NEW DELHI (Reuters) - An exiled Bangladeshi Muslim woman writer threatened by radical Islamists has become a victim of political ping-pong in India, bundled from one city to another in a controversy critics say has shamed the secular state.

Authorities rushed award-winning Taslima Nasreen, who criticizes the use of religion as an oppressive force, from her home in Kolkata last week after protests against her by Muslim groups led to riots, forcing the army to be called in.

The riots appeared to be the culmination of years of simmering anger at Nasreen. Some radical Muslims hate Nasreen for saying Islam and other religions oppress women and Indian clerics had issued a "death warrant" against her in August.

After the riots, police moved her to a hotel in the western state of Rajasthan and then she was quickly sent to Delhi at the weekend under police protection.

No one seemed to want her.

"Democratic we may be, but liberal we most certainly are not," wrote Karan Thapar in the Hindustan Times, criticizing India for failing to defend freedom of expression enough.

The controversy highlights the delicate social faultlines of India, a nation born out of secular ideals 60 years ago but where communal politics still play a huge role.

Each move led to criticism that politicians were pandering to Muslim votes and were unwilling to take heat for defending her.

In an editorial on Monday, the Economic Times accused the government of being "afraid of offending the Islamist street".

Critics rallied against Prime Minister Manmohan Singh for being silent. Women's groups have called on the government to grant citizenship to Nasreen, whose visa expires in February.

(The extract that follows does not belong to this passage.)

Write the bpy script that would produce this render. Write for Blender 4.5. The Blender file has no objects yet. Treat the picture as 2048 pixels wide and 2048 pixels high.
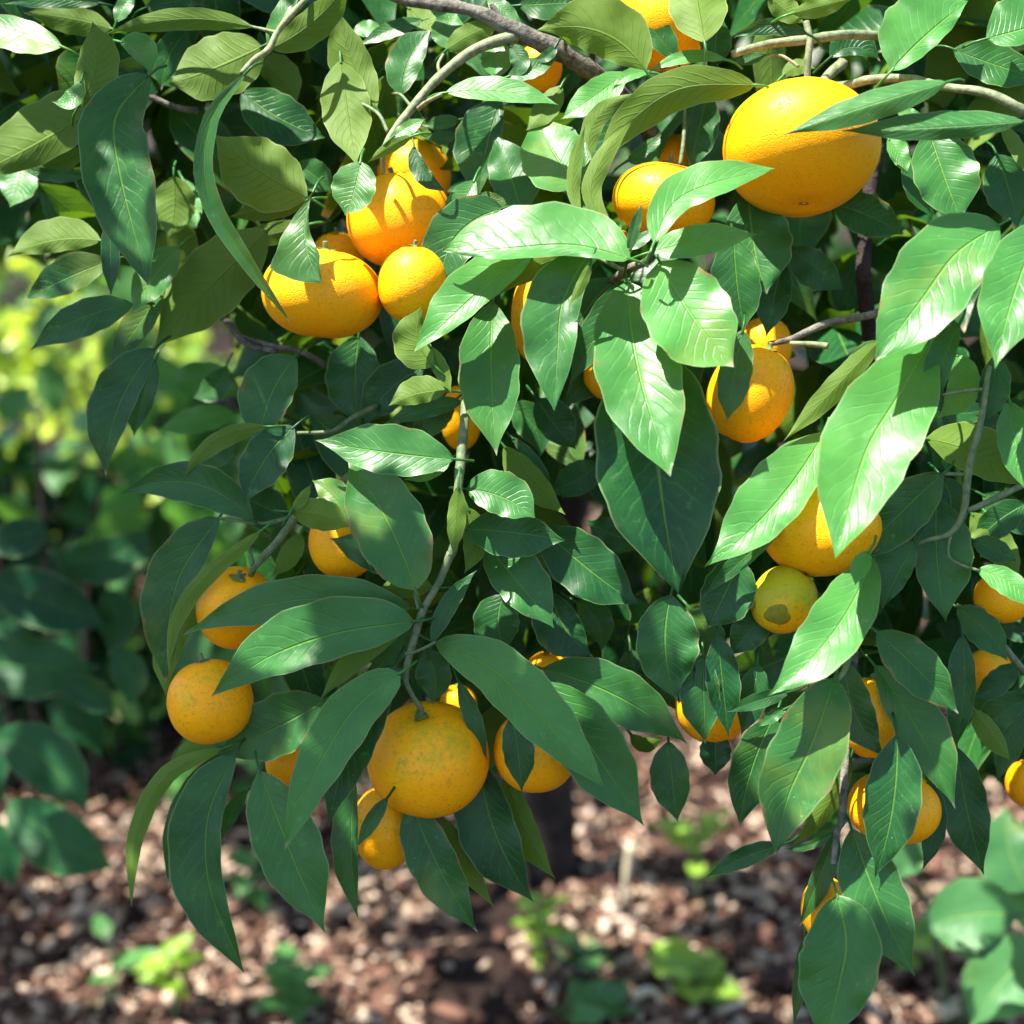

Nasreen fled Bangladesh for the first time in 1994 when a court said she had "deliberately and maliciously" hurt Muslims' religious feelings with her Bengali-language novel "Lajja", or "Shame", which is about riots between Muslims and Hindus.

Several of her books have been banned in India and Bangladesh because they upset hardline Muslims. The European Parliament awarded her the Sakharov Prize for freedom of thought in 1994.

While the Indian government said it would give Nasreen protection, The Times of India said officials had pressurized her to leave the country.

India's main opposition Hindu nationalists, the Bharatiya Janata Party, criticized Singh for his silence and said they would force a parliamentary debate on the issue.